Some people claimed that this winter would be a mild one and they weren't kidding. December has been a warm month, leading to tornados in Texas and excessive rain in Louisiana, Missouri and Southern Illinois, among other locations. There have been more than 20 people killed in the floodwaters across these regions, and floods are only expected to get worse in the month of January. Now, states in the South are bracing themselves for overflow coming from the Mississippi River, Arkansas River, the Red River, the Ohio River, and the Missouri River.


Damage due to flooding

Flood water has become so high on the Mississippi River that the state of Missouri was forced to close interstate highways. Certain areas have seen more than 10 inches above normal flowing of the rivers, as opposed to the normal snow and ice for the month of December. Flood waters were so bad that the National Guard was asked to step in to help out. Flooding has become so excessive on the lower part of the Mississippi River, that it might force the opening of Bonnet Carre Spillway, located in New Orleans, Louisiana.

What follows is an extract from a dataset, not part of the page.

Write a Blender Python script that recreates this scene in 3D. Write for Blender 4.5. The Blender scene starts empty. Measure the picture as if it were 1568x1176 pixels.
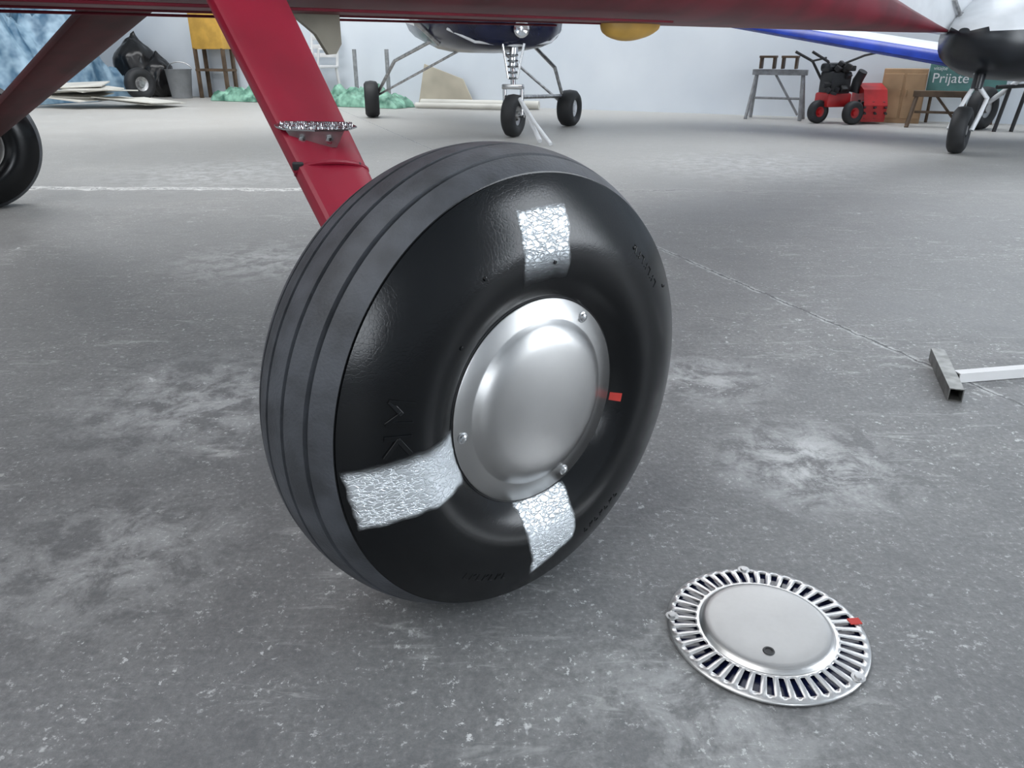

Comparisons to the 2011 flooding

Flooding occurred in 2011, but Jeff Graschel, who works as a hydrologist at the forecast center, stated that although unusual, this flood's magnitude is a bit less than 2011. In 2011, flood waters caused overflowing rivers to completely consume cities, slowed barge traffic, and threatened local refinery and chemical plant operations. It is interesting to note that the 2011 floods occurred in the month of May, when we are more likely to see flooding.


Current flooding situation

Into the new year, the Missouri River is at a major flood stage and still pouring into the Mississippi. This water will join with that already in the Ohio River and flow toward densely packed industrial river fronts throughout the southern part of the country. Records for this year have already exceeded those from previous years. This flooding has caused an increase in costs for barge delivery. It is estimated that about 60 percent of United States grain exports entering the Gulf of Mexico through New Orleans are delivered through barges on the Mississippi. With the way the forecast looks, New Orleans is not expected to be hit with any flooding until roughly the third week of January. This can have a major effect on many companies with refineries, factories, or shipping sites along the river. Some of these include the Dow Chemical Co., Archer-Daniels Co., and Valero Energy Corp.


The country has been hit with some interesting winter weather and there are still plenty of months ahead. This year's strong El Niño might be to blame for the different weather experienced throughout the country. Meteorologists need to remain mindful and the National Weather Service will continue to keep everyone updated on any flood watches or warnings. What do you think about the winter weather in your area? Has is truly been a mild winter and is it likely to continue? Or do you think the nation is in for some freezing temperatures?